- **WRITTEN REQUEST**
For the copy, please give all of the data again exactly and leave the pictures out.

○ ○ ○ ○

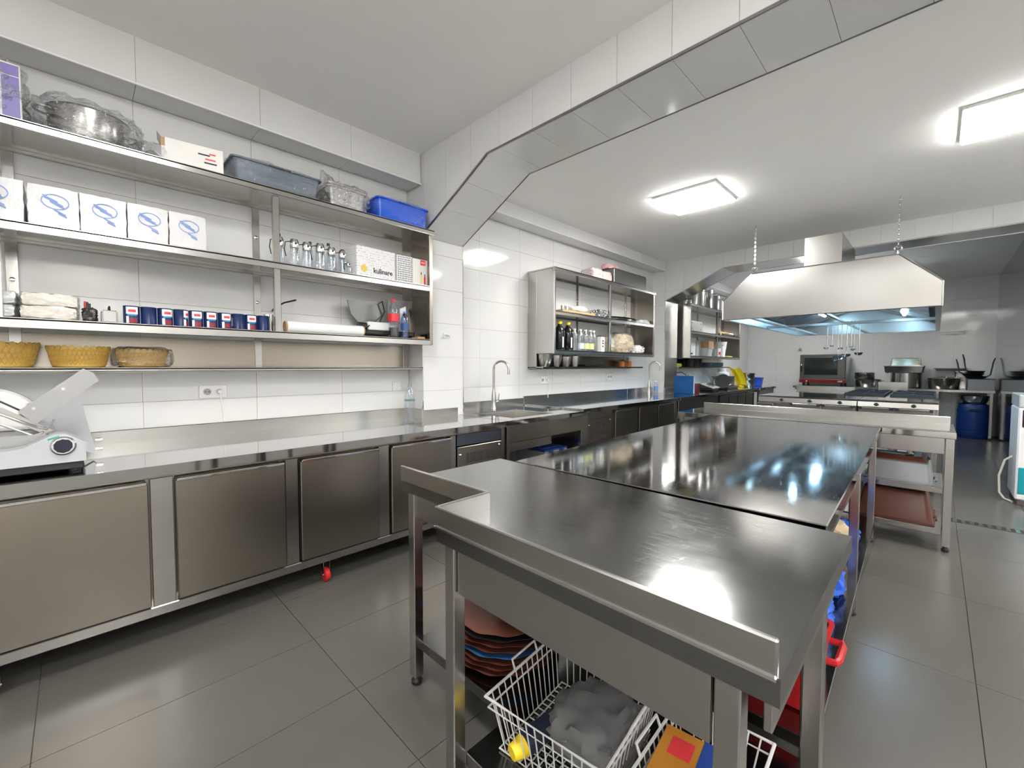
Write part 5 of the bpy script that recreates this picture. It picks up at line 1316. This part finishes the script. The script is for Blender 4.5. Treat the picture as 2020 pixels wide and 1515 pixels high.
WIRE = mat('white_wire', (.62,.62,.60), .35)
def wire_basket(name, label, loc, sx, sy, h, rz):
    t = thing(name, label, 'wire basket', loc, rz, group='white wire baskets under the front table')
    r = .0032; e = .03
    def loop(z, ex, rad): return TU([(sx/2-ex,sy/2-ex,z),(-sx/2+ex,sy/2-ex,z),(-sx/2+ex,-sy/2+ex,z),(sx/2-ex,-sy/2+ex,z)], rad, n=6, closed=True)
    loop(h, 0, .005).build('rim_wire', WIRE, t); loop(h*.8, .006, r).build('rim_wire', WIRE, t); loop(.004, e, r).build('rim_wire', WIRE, t)
    nx, ny = int(sx/.028), int(sy/.028)
    fx = None
    for k in range(1, nx):
        u = k/nx; x = -sx/2+sx*u; xb = -sx/2+e+(sx-2*e)*u
        TU([(x,-sy/2,h),(xb,-sy/2+e,.004),(xb,sy/2-e,.004),(x,sy/2,h)], .0022, n=5).build('wire', WIRE, t)
    for k in range(1, ny):
        u = k/ny; y = -sy/2+sy*u; yb = -sy/2+e+(sy-2*e)*u
        TU([(-sx/2,y,h),(-sx/2+e,yb,.004),(sx/2-e,yb,.004),(sx/2,y,h)], .0022, n=5).build('wire', WIRE, t)
    for s in (-1,1):
        TU([(s*sx/2,-.06,h),(s*sx/2+s*.012,-.06,h+.03),(s*sx/2+s*.012,.06,h+.03),(s*sx/2,.06,h)], .004, n=6).build('handle', WIRE, t)
    return t
wire_basket('wire_basket', 'larger white wire basket under the front table holding grey cloths', (2.68, 1.03, ZU+.002), .38, .40, .165, .10)
t = thing('grey_cloths', 'folded grey cloth lying in the larger wire basket', 'cloth', (2.73, 1.06, ZU+.012)); bag(.24, .26, .11, .014, 121, n=8, e=2.4).build('cloth', mat('grey_cloth', (.17,.17,.17), .85, bump=.3), t, ang=60)
t = thing('yellow_bottle', 'dark bottle with yellow end lying in the larger wire basket', 'bottle', (2.61, .92, ZU+.045)); C((0,-.05,0),(.03,.14,.02),.032,n=18).build('bottle_body', mat('navy_plastic', (.02,.025,.05), .3), t); C((.0,-.05,0),(-.008,-.09,-.004),.03,.02,n=18).build('cap', YELLOW, t)
wire_basket('wire_basket', 'smaller white wire basket by the right table leg holding a tea box', (3.04, 1.03, ZU+.002), .24, .42, .15, .04)
t = carton('tea_box', 'orange box with blue panel and round white badge in the smaller wire basket', (3.02, .99, ZU+.010), .15, .24, .155, mat('orange_card', (.52,.22,.03), .5), rz=.12)
B(.02,-.1205,.03,.0751,-.1201+.0,.155).build('blue_panel', mat('tea_blue', (.02,.06,.28), .5), t) ; B(.02,-.06,.1551,.0751,.12,.1556).build('blue_panel', mat('tea_blue', (.02,.06,.28), .5), t)
LA([(0,0),(.026,0),(.026,.0006),(0,.0006)], n=20, c=(.0,-.06,.1556)).build('badge', PAPER, t); B(-.05,.03,.1551,.005,.09,.1556).build('red_print', PRINTR, t)
t = thing('red_crate', 'red plastic crate with grip on the lower shelf of the middle table', 'crate', (3.05, 1.80, ZU+.0004)); tub_mesh(.26, .38, .17, .02).build('tub', mat('crate_red', (.45,.012,.015), .35), t)
TU([(.13,-.07,.15),(.165,-.07,.155),(.17,-.05,.155),(.17,.05,.155),(.165,.07,.155),(.13,.07,.15)], .012, n=8).build('grip', mat('crate_red', (.45,.012,.015), .35), t)
for i, (x, y, lab) in enumerate(((3.05, 2.26, 'nearer blue plastic packet on the lower shelf of the middle table'), (3.05, 2.62, 'farther blue plastic packet on the lower shelf of the middle table'), (3.02, 3.45, 'small blue packet near the far end of the middle table'))):
    t = thing('blue_packet', lab, 'packet', (x, y, ZU+.0004), group='blue packets under the middle table'); bag(.16, .24, .12, .014, 130+i, n=7, e=2.3).build('packet', BLUEP, t, ang=30)
t = thing('cream_sack', 'pale wooden-coloured sack between the blue packets', 'sack', (3.0, 3.03, ZU+.0004)); bag(.18, .28, .24, .016, 135, n=8, e=2.5).build('sack', mat('tan_sack', (.55,.42,.27), .6), t, ang=40)
t = thing('black_bag', 'dark bag hanging low under the middle table', 'bag', (2.78, 2.36, ZU+.0004)); bag(.22, .4, .20, .02, 136, n=8, e=2.4).build('bag', BLACKP, t, ang=40)
# far table trays
tray('grey_tray', 'upturned grey metal tray on the upper shelf of the far table', 'tray', (3.24, 4.55, .4506), .40, .50, .15, mat('grey_enamel', (.28,.29,.31), .4, .4), flip=True)
tray('brown_tray', 'shallow brown tray lying on the upturned grey tray', 'tray', (3.22, 4.56, .601), .36, .44, .035, TERRA, flip=True)
tray('clear_lid', 'clear lid lying on the shallow brown tray', 'lid', (3.19, 4.56, .637), .26, .34, .02, GLASS, flip=True)
tray('brown_tub', 'large upturned red-brown tub on the lower shelf of the far table', 'tub', (3.22, 4.56, .1556), .46, .50, .22, TERRA, flip=True, taper=.05)
tray('brown_tub', 'second red-brown tub half hidden left on the lower shelf', 'tub', (2.60, 4.56, .1556), .56, .50, .20, TERRA, flip=True, taper=.05)
tray('steel_tray', 'steel tray on the upper shelf left of the grey tray', 'tray', (2.60, 4.55, .4506), .60, .46, .10, STEEL)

○ ○ ○ ○

- **SOLUTION**
Write part 5 of the bpy script that recreates this picture. It picks up at line 1316. This part finishes the script. The script is for Blender 4.5. Treat the picture as 2020 pixels wide and 1515 pixels high.
WIRE = mat('white_wire', (.62,.62,.60), .35)
def wire_basket(name, label, loc, sx, sy, h, rz):
    t = thing(name, label, 'wire basket', loc, rz, group='white wire baskets under the front table')
    r = .0032; e = .03
    def loop(z, ex, rad): return TU([(sx/2-ex,sy/2-ex,z),(-sx/2+ex,sy/2-ex,z),(-sx/2+ex,-sy/2+ex,z),(sx/2-ex,-sy/2+ex,z)], rad, n=6, closed=True)
    loop(h, 0, .005).build('rim_wire', WIRE, t); loop(h*.8, .006, r).build('rim_wire', WIRE, t); loop(.004, e, r).build('rim_wire', WIRE, t)
    nx, ny = int(sx/.028), int(sy/.028)
    fx = None
    for k in range(1, nx):
        u = k/nx; x = -sx/2+sx*u; xb = -sx/2+e+(sx-2*e)*u
        TU([(x,-sy/2,h),(xb,-sy/2+e,.004),(xb,sy/2-e,.004),(x,sy/2,h)], .0022, n=5).build('wire', WIRE, t)
    for k in range(1, ny):
        u = k/ny; y = -sy/2+sy*u; yb = -sy/2+e+(sy-2*e)*u
        TU([(-sx/2,y,h),(-sx/2+e,yb,.004),(sx/2-e,yb,.004),(sx/2,y,h)], .0022, n=5).build('wire', WIRE, t)
    for s in (-1,1):
        TU([(s*sx/2,-.06,h),(s*sx/2+s*.012,-.06,h+.03),(s*sx/2+s*.012,.06,h+.03),(s*sx/2,.06,h)], .004, n=6).build('handle', WIRE, t)
    return t
wire_basket('wire_basket', 'larger white wire basket under the front table holding grey cloths', (2.68, 1.03, ZU+.002), .38, .40, .165, .10)
t = thing('grey_cloths', 'folded grey cloth lying in the larger wire basket', 'cloth', (2.73, 1.06, ZU+.012)); bag(.24, .26, .11, .014, 121, n=8, e=2.4).build('cloth', mat('grey_cloth', (.17,.17,.17), .85, bump=.3), t, ang=60)
t = thing('yellow_bottle', 'dark bottle with yellow end lying in the larger wire basket', 'bottle', (2.61, .92, ZU+.045)); C((0,-.05,0),(.03,.14,.02),.032,n=18).build('bottle_body', mat('navy_plastic', (.02,.025,.05), .3), t); C((.0,-.05,0),(-.008,-.09,-.004),.03,.02,n=18).build('cap', YELLOW, t)
wire_basket('wire_basket', 'smaller white wire basket by the right table leg holding a tea box', (3.04, 1.03, ZU+.002), .24, .42, .15, .04)
t = carton('tea_box', 'orange box with blue panel and round white badge in the smaller wire basket', (3.02, .99, ZU+.010), .15, .24, .155, mat('orange_card', (.52,.22,.03), .5), rz=.12)
B(.02,-.1205,.03,.0751,-.1201+.0,.155).build('blue_panel', mat('tea_blue', (.02,.06,.28), .5), t) ; B(.02,-.06,.1551,.0751,.12,.1556).build('blue_panel', mat('tea_blue', (.02,.06,.28), .5), t)
LA([(0,0),(.026,0),(.026,.0006),(0,.0006)], n=20, c=(.0,-.06,.1556)).build('badge', PAPER, t); B(-.05,.03,.1551,.005,.09,.1556).build('red_print', PRINTR, t)
t = thing('red_crate', 'red plastic crate with grip on the lower shelf of the middle table', 'crate', (3.05, 1.80, ZU+.0004)); tub_mesh(.26, .38, .17, .02).build('tub', mat('crate_red', (.45,.012,.015), .35), t)
TU([(.13,-.07,.15),(.165,-.07,.155),(.17,-.05,.155),(.17,.05,.155),(.165,.07,.155),(.13,.07,.15)], .012, n=8).build('grip', mat('crate_red', (.45,.012,.015), .35), t)
for i, (x, y, lab) in enumerate(((3.05, 2.26, 'nearer blue plastic packet on the lower shelf of the middle table'), (3.05, 2.62, 'farther blue plastic packet on the lower shelf of the middle table'), (3.02, 3.45, 'small blue packet near the far end of the middle table'))):
    t = thing('blue_packet', lab, 'packet', (x, y, ZU+.0004), group='blue packets under the middle table'); bag(.16, .24, .12, .014, 130+i, n=7, e=2.3).build('packet', BLUEP, t, ang=30)
t = thing('cream_sack', 'pale wooden-coloured sack between the blue packets', 'sack', (3.0, 3.03, ZU+.0004)); bag(.18, .28, .24, .016, 135, n=8, e=2.5).build('sack', mat('tan_sack', (.55,.42,.27), .6), t, ang=40)
t = thing('black_bag', 'dark bag hanging low under the middle table', 'bag', (2.78, 2.36, ZU+.0004)); bag(.22, .4, .20, .02, 136, n=8, e=2.4).build('bag', BLACKP, t, ang=40)
# far table trays
tray('grey_tray', 'upturned grey metal tray on the upper shelf of the far table', 'tray', (3.24, 4.55, .4506), .40, .50, .15, mat('grey_enamel', (.28,.29,.31), .4, .4), flip=True)
tray('brown_tray', 'shallow brown tray lying on the upturned grey tray', 'tray', (3.22, 4.56, .601), .36, .44, .035, TERRA, flip=True)
tray('clear_lid', 'clear lid lying on the shallow brown tray', 'lid', (3.19, 4.56, .637), .26, .34, .02, GLASS, flip=True)
tray('brown_tub', 'large upturned red-brown tub on the lower shelf of the far table', 'tub', (3.22, 4.56, .1556), .46, .50, .22, TERRA, flip=True, taper=.05)
tray('brown_tub', 'second red-brown tub half hidden left on the lower shelf', 'tub', (2.60, 4.56, .1556), .56, .50, .20, TERRA, flip=True, taper=.05)
tray('steel_tray', 'steel tray on the upper shelf left of the grey tray', 'tray', (2.60, 4.55, .4506), .60, .46, .10, STEEL)